Why Effective Leadership Coaching Matters
We believe effective leadership coaching matters because:

  • People create business results
  • People have the ability to change
  • People have more success changing when they have a good coach

This is especially true when the coach uses a disciplined process to provide observations, recommendations, and tools to improve areas that matter most to the individual and to the company.  Effective leadership coaching also helps to contextualize issues into terms that make them manageable and actionable while looking for teachable moments.

And the best teachable moments often provide the opportunity to provide both positive and constructive feedback about attitudes, beliefs, approaches, skills, assumptions, and tactics that matter most.

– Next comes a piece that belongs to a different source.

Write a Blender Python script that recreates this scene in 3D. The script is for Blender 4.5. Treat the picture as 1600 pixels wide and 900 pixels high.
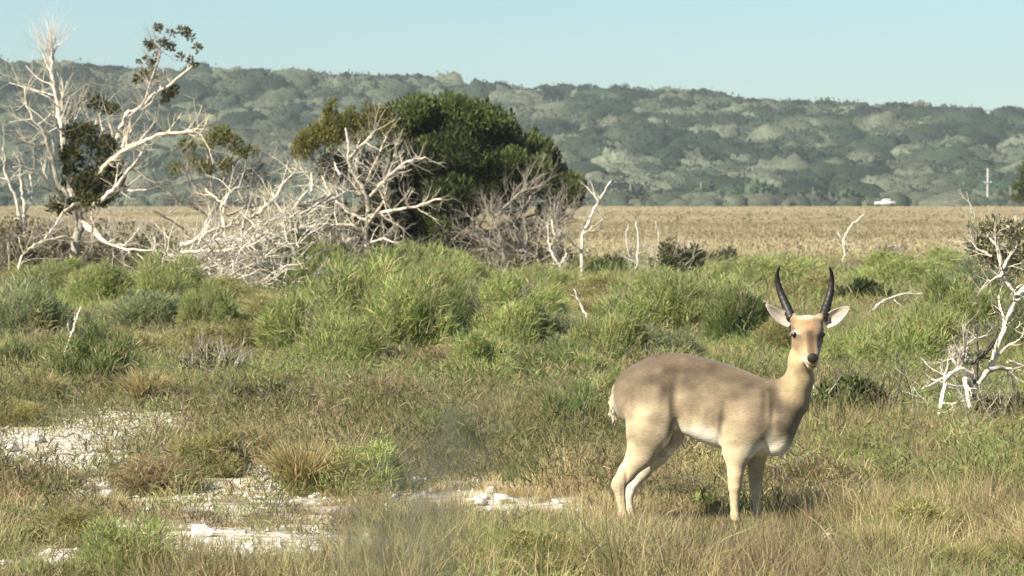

Four Proven Steps for Better Leadership Coaching
Follow these four steps for better and more effective leadership coaching results:

  1. Build Rapport
    Many executive coaches believe that rapport building is at the root of effective communication and relationship building.  Approach your direct report in a way that will open, not close down, effective communication.

    First suspend your ego.  Second, highlight common interests whenever possible.  Third, match and mirror their style of behavior, energy level, tone, and body language

  2. Establish a Clear Agenda
    Just as you would for any effective meeting at work, present the purpose of the discussion, the process you would like to follow and the anticipated benefits of your discussion.  Then listen to their thoughts and adjust the agenda accordingly so that you co-create your plan of attack together to increase accountability and commitment for the discussion.
  3. Give Specific and Timely Feedback
    Discuss specifically what the employee is doing well, what needs improvement and why the change is important to them as an individual, you as their boss, and the team or company as a whole.
  4. Create a Mutual Action Plan
    Agree upon a “go forward” strategy that you both think will get the desired results in a way that makes sense for the person and within your organizational culture.  From our experience, the best action plans have 30, 60 and 90-day windows and work on bite-sized changes and improvements.

    The idea is to shorten the learning cycle and to increase opportunities to improve your abilities.

The Bottom Line
Think of the most critical members of your team. For effective leadership coaching, what specific feedback could you give on current work that would show your concern and interest in their growth and professional development?